Given information:

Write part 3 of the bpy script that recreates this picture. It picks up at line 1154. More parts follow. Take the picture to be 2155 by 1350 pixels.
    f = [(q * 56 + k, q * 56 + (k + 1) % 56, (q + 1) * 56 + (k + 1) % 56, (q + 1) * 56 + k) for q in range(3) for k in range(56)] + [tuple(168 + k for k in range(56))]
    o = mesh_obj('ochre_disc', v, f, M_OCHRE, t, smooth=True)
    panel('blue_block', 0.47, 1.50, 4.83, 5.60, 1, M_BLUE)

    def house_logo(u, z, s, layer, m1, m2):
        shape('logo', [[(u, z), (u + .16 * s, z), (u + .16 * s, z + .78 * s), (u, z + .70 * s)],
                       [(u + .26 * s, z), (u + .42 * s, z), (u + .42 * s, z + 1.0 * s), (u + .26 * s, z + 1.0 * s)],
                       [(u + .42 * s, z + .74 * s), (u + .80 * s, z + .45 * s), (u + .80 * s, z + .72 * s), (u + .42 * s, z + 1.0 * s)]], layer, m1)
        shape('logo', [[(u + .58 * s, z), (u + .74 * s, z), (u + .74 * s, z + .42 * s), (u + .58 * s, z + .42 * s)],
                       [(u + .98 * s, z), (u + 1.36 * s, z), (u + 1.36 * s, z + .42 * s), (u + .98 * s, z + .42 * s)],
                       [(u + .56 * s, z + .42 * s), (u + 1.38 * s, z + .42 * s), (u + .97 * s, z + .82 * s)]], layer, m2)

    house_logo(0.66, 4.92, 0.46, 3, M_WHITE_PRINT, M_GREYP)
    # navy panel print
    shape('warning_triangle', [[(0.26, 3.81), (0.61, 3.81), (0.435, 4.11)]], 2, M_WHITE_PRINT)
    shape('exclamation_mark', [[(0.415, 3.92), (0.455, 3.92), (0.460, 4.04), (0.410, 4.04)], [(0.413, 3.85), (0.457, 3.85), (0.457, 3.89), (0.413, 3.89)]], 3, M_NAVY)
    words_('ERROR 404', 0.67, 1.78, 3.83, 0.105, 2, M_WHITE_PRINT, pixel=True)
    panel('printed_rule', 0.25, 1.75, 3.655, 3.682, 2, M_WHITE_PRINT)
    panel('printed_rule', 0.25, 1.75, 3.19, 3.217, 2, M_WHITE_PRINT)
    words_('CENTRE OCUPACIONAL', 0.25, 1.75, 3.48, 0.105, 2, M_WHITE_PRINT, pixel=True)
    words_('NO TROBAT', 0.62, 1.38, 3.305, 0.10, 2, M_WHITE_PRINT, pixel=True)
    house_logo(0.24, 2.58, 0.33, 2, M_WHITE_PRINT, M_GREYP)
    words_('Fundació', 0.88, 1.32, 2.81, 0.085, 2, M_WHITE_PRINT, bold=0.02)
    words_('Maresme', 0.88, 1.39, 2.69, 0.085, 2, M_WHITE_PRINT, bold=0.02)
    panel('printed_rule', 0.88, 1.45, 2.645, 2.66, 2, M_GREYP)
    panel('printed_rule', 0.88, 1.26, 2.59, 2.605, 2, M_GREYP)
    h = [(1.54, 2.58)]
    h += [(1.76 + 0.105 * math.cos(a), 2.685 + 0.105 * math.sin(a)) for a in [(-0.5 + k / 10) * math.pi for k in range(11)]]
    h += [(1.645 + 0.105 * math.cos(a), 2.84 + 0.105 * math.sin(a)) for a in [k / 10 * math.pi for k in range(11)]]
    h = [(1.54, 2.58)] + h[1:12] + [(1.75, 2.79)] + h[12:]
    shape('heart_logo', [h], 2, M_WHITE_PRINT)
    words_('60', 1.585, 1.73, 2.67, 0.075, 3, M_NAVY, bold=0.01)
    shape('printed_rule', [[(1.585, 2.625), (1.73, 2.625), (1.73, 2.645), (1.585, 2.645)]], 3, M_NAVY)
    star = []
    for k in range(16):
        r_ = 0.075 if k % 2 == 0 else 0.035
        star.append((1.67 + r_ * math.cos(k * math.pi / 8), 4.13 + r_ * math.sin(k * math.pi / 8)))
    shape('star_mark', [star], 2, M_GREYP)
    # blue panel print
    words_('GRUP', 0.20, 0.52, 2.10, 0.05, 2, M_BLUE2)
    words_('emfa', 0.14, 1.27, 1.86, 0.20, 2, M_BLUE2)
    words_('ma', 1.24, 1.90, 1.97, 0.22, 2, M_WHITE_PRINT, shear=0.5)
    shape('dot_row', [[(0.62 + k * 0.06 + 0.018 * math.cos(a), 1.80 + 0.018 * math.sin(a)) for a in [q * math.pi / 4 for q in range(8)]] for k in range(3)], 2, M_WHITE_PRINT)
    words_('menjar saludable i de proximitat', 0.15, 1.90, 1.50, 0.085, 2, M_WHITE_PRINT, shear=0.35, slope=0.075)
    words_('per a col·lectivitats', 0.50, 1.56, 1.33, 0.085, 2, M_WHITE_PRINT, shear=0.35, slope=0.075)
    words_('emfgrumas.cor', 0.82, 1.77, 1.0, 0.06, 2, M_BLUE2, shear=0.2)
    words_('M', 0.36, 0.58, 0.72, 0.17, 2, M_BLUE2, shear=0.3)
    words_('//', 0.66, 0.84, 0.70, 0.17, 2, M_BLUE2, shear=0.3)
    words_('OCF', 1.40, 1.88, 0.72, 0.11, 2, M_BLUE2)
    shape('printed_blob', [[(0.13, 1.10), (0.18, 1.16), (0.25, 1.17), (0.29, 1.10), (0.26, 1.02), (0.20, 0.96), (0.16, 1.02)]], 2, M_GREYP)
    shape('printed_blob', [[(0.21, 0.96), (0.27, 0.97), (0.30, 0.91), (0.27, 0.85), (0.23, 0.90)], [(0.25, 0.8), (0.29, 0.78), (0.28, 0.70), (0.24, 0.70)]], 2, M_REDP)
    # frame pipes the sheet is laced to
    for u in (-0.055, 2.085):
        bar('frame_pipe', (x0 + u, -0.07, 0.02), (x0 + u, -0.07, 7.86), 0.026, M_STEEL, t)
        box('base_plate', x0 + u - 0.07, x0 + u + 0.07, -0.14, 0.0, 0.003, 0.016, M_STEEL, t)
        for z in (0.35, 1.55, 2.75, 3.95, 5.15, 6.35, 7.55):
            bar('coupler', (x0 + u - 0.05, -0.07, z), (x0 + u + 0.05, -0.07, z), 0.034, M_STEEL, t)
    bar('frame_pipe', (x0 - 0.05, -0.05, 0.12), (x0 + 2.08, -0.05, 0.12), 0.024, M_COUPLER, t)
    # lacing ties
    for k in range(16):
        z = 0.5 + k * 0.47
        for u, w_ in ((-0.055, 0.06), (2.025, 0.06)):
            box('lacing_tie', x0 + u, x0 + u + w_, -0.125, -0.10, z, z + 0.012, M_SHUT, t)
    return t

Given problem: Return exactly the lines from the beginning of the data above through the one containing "[(u + .56 * s, z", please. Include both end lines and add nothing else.

Result below:
Write part 3 of the bpy script that recreates this picture. It picks up at line 1154. More parts follow. Take the picture to be 2155 by 1350 pixels.
    f = [(q * 56 + k, q * 56 + (k + 1) % 56, (q + 1) * 56 + (k + 1) % 56, (q + 1) * 56 + k) for q in range(3) for k in range(56)] + [tuple(168 + k for k in range(56))]
    o = mesh_obj('ochre_disc', v, f, M_OCHRE, t, smooth=True)
    panel('blue_block', 0.47, 1.50, 4.83, 5.60, 1, M_BLUE)

    def house_logo(u, z, s, layer, m1, m2):
        shape('logo', [[(u, z), (u + .16 * s, z), (u + .16 * s, z + .78 * s), (u, z + .70 * s)],
                       [(u + .26 * s, z), (u + .42 * s, z), (u + .42 * s, z + 1.0 * s), (u + .26 * s, z + 1.0 * s)],
                       [(u + .42 * s, z + .74 * s), (u + .80 * s, z + .45 * s), (u + .80 * s, z + .72 * s), (u + .42 * s, z + 1.0 * s)]], layer, m1)
        shape('logo', [[(u + .58 * s, z), (u + .74 * s, z), (u + .74 * s, z + .42 * s), (u + .58 * s, z + .42 * s)],
                       [(u + .98 * s, z), (u + 1.36 * s, z), (u + 1.36 * s, z + .42 * s), (u + .98 * s, z + .42 * s)],
                       [(u + .56 * s, z + .42 * s), (u + 1.38 * s, z + .42 * s), (u + .97 * s, z + .82 * s)]], layer, m2)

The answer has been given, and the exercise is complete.